Разговор с Л. сегодня утром о женщинах в Церкви (она пошла на собрание, устроенное в семинарии Томом [Хопко] для подготовки женской конференции в Кливленде, перед Всеамериканским Собором). Мои «тезисы» (ad hoc):
– Нужно весь этот «дебат» освободить от «клерикальщины», «церковности» в плохом смысле этого слова (оборот Церкви на себя) – от вопросов о «правах» женщины в Церкви, о том, что она может «делать», каково ее служение в церковных, то есть клерикальных, структурах. Все это тупики, все это продолжает быть изнутри подчиненным категории «прав», «борьбы» и т.д.
– Само сведение жизни исключительно к «структурам», безличным и «объективным», и есть основной
грех мужского мира, мужского восприятия жизни (Маркс, Фрейд…). L'esprit de geometric. Отсюда – главная ошибка современного феминизма: принятие им этого «структурального» подхода, борьба за место в «структурах» (мира, Церкви, государства и т.д.).

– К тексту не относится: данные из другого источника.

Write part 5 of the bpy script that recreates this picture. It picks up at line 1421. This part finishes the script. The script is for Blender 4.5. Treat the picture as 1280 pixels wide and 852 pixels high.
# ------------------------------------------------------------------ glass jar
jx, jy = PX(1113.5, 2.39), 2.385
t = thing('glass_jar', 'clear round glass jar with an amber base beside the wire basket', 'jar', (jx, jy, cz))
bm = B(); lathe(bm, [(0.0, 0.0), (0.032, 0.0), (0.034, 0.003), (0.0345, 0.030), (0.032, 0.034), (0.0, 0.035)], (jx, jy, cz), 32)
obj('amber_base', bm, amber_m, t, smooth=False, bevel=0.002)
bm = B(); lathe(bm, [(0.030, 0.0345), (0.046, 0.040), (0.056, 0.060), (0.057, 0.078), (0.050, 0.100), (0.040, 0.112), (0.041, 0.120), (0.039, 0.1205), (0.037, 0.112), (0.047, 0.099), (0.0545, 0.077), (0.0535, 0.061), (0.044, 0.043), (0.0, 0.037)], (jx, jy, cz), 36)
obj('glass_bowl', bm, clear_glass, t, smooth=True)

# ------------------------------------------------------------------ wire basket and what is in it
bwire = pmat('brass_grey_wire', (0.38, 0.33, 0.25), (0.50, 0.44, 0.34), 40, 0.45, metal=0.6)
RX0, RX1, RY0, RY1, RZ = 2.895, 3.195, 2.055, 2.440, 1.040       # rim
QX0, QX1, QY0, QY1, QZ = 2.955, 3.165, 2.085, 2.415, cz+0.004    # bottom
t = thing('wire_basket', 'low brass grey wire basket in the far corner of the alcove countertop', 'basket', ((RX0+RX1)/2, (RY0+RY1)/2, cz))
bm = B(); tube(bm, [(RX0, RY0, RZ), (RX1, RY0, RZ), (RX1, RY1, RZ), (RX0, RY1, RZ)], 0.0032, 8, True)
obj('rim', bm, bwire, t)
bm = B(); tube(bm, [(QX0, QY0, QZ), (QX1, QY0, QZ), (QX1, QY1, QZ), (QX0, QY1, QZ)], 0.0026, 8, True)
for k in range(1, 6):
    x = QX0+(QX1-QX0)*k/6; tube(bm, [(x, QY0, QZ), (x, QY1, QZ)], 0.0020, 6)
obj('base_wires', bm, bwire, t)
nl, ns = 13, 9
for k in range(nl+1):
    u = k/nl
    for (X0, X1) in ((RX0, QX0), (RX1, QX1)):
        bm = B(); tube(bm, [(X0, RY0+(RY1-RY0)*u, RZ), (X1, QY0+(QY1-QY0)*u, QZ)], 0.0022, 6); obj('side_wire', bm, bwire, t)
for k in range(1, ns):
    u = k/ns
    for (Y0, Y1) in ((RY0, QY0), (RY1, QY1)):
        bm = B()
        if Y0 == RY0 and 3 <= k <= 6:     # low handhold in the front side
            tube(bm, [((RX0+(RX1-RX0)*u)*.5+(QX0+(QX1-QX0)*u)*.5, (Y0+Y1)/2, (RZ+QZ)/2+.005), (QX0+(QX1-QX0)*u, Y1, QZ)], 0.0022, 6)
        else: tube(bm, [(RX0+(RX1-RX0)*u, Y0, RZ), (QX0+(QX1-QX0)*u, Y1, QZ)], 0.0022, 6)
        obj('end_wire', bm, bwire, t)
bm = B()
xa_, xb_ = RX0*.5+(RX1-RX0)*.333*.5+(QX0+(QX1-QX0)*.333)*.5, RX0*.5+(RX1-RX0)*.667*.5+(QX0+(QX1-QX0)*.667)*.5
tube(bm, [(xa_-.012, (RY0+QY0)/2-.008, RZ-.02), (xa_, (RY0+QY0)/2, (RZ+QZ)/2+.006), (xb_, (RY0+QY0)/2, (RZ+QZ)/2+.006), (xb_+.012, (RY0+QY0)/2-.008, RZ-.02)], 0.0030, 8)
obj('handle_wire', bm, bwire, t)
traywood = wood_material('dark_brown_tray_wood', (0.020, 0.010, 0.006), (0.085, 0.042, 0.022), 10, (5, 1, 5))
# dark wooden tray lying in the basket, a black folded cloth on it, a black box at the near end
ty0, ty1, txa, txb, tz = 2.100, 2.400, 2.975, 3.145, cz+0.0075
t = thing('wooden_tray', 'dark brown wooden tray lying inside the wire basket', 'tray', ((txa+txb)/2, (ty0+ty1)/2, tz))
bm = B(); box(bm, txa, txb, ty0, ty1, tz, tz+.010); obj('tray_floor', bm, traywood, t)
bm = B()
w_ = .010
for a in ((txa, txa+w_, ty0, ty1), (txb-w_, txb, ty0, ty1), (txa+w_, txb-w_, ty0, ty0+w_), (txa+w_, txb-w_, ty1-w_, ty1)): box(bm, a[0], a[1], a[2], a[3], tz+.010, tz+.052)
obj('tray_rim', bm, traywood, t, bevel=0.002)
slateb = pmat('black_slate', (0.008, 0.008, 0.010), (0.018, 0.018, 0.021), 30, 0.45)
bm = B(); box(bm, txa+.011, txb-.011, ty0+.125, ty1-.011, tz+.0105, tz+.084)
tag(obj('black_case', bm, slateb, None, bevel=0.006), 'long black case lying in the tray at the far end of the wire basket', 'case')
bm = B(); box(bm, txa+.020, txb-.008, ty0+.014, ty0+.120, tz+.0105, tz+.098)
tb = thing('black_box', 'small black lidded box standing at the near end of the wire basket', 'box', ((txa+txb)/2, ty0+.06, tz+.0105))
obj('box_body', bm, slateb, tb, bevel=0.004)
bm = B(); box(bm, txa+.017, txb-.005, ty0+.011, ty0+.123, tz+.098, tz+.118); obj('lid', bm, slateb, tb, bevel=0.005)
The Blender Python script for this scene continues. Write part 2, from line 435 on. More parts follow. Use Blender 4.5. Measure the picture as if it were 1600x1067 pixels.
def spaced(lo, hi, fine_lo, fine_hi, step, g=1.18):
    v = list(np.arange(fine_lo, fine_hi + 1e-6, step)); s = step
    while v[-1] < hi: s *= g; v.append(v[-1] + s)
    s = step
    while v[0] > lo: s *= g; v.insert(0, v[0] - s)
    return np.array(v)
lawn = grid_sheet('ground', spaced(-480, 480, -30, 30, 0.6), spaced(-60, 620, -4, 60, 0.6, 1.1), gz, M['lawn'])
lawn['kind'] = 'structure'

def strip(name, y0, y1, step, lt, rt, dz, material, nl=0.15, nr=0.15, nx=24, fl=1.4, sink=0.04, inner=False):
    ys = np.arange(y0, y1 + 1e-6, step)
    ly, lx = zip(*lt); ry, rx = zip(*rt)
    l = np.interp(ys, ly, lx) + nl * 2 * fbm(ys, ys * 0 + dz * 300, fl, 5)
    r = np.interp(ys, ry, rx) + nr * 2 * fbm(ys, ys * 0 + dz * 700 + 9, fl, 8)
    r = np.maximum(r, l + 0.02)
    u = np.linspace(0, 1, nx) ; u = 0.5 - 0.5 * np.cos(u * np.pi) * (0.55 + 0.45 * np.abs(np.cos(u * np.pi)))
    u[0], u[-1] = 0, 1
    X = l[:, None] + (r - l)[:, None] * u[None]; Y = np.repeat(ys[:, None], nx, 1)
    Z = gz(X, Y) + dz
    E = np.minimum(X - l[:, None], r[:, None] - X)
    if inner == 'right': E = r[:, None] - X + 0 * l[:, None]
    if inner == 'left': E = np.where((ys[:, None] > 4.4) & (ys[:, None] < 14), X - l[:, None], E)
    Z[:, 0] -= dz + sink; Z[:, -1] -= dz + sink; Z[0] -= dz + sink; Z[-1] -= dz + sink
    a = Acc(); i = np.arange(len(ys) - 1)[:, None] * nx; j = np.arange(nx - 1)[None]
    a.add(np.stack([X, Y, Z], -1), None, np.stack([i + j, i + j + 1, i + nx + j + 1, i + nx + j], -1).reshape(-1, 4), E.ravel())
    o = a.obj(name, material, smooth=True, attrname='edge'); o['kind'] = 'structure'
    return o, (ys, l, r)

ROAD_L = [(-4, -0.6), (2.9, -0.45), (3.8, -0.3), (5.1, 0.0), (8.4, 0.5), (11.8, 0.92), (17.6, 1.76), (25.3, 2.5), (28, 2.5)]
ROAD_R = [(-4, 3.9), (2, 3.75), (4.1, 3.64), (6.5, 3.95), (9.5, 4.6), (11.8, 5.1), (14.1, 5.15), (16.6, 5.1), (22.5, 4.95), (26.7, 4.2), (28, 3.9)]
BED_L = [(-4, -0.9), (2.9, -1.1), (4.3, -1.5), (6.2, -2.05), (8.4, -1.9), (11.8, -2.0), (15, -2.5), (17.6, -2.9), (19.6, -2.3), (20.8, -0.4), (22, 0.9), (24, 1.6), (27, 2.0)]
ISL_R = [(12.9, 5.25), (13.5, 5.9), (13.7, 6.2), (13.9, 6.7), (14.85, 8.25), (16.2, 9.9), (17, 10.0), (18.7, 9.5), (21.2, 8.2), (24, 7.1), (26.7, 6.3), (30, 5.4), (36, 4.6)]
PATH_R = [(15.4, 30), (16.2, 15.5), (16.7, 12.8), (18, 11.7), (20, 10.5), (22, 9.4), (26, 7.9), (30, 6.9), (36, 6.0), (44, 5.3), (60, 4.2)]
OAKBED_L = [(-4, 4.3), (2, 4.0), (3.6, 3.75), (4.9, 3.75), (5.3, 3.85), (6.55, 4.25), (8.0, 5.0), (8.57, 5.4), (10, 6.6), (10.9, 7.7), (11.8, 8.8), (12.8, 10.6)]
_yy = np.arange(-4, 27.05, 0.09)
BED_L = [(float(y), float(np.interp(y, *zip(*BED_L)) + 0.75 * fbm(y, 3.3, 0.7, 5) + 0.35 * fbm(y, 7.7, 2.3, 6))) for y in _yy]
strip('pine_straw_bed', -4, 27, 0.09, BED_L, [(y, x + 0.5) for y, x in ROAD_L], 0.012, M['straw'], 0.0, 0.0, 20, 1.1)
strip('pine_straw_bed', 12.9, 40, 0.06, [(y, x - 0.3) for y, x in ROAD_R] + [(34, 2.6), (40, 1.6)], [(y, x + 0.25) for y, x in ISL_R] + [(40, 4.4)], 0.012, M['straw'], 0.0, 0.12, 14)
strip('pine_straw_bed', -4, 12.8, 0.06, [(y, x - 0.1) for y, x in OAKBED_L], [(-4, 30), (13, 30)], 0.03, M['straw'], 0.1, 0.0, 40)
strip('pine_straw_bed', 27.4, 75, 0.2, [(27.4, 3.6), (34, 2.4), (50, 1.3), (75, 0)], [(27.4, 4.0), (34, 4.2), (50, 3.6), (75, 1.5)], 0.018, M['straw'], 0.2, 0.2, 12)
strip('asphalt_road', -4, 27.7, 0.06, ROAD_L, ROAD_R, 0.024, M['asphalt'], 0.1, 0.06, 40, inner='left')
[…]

– Тогда как подлинная «миссия» женщин – это явить недостаточность, односторонность и потому страшный вред и зло этого сведения жизни к «структурам».
– Женщина –
жизнь, а не – о жизни. Потому ее миссия – вернуть человека от формы к содержанию жизни. Ее категории те, которым априори нет места в структуральных, «мужских» редукциях: красота, глубина, вера, интуиция. Всему этому нет и, что еще важнее, не может быть места в «марксизмах», «фрейдизмах» и «социологиях».
– Мужчина ищет «правила», женщина
знает «исключение». Но жизнь – это одно сплошное исключение из правил, созданных путем «исключения исключений». Всюду, где подлинная жизнь, – царит не правило, а исключение. Мужчина: борьба за «правило». Женщина: живой опыт «исключения».
– Но «исключение» это и есть глубина
христианства как жизни. В жизни, созданной и дарованной Богом, – все «исключение», ибо все – единственность, неповторимость, из глубины бьющий ключ.
– Секс – правило, любовь – исключение. Но правда о жизни и правда жизни – любовь, а не секс.
– Человек призван не к осуществлению правил, а к
чуду жизни. Семья: чудо. Творчество: чудо. Царство Божие: чудо.
– Смирение женщины не «перед мужчиной», а перед жизнью и ее тайной. Это смирение самой жизни, и оно оказывается единственным путем к полноте обладания ею – ср. Божия Матерь.
– Божия Матерь не «укладывается» ни в какие правила. Но в ней, а не в «канонах», – правда о Церкви.
– В ту меру, в какую мужчина – только мужчина, он прежде всего
скучен: «принципиален», «мужественен», «порядочен», «логичен», «хладнокровен», «полезен»; интересным он становится только тогда, когда хоть немного «перерастает» это свое, в последнем счете юмористическое, «мужество». (Даже слово «мужчина» чуть-чуть смешное, во мне оно всегда вызывает образ, запечатленный на фотографиях начала века, – этакий усач в котелке, «покоритель» женщин, наводняющий мир своей звонкой и пустой риторикой.) В мужчине интересен мальчик и старик и почти страшен (на глубине) «взрослый» – тот, кто во «всеоружии» своей мужской «силы»…
– Мужская святость и мужское творчество – это прежде всего отказ от мужской «специфичности». Ни одно великое произведение искусства не воспевает сорокалетнего «мущину». Оно вскрывает его как «неудачника», как падение «мальчика» или как –
обманщика, узурпатора и садиста.
– В святости – мужчина меньше всего «мужчина».
– Христос
не «мужчина» (поскольку «мужчина» есть имя падшего человека). Он «Отрок Мой» (мальчик), «Сын Единородный», «Сын Марии». В нем нет главного «ударения» и главного «идола» мужчины – «автономии» («я сам – с усам»). Икона Христа-младенца на руках у Марии – это не просто икона Боговоплощения. Это прежде всего икона сущности Христа.
– Все это нужно знать и чувствовать, говоря о «женском вопросе» в Церкви. Церковь отвергает «мужчину» в его самодостаточности, силе, самоутверждении. Мужчине она говорит:
«Сила Христова в немощи совершается…».
– Человек как образ и подобие Божие – это в равной мере и мужчина, и женщина. Образ же «мужчины» в спасении – III: Отрок, Сын, Брат, все что угодно, но не «мужчина».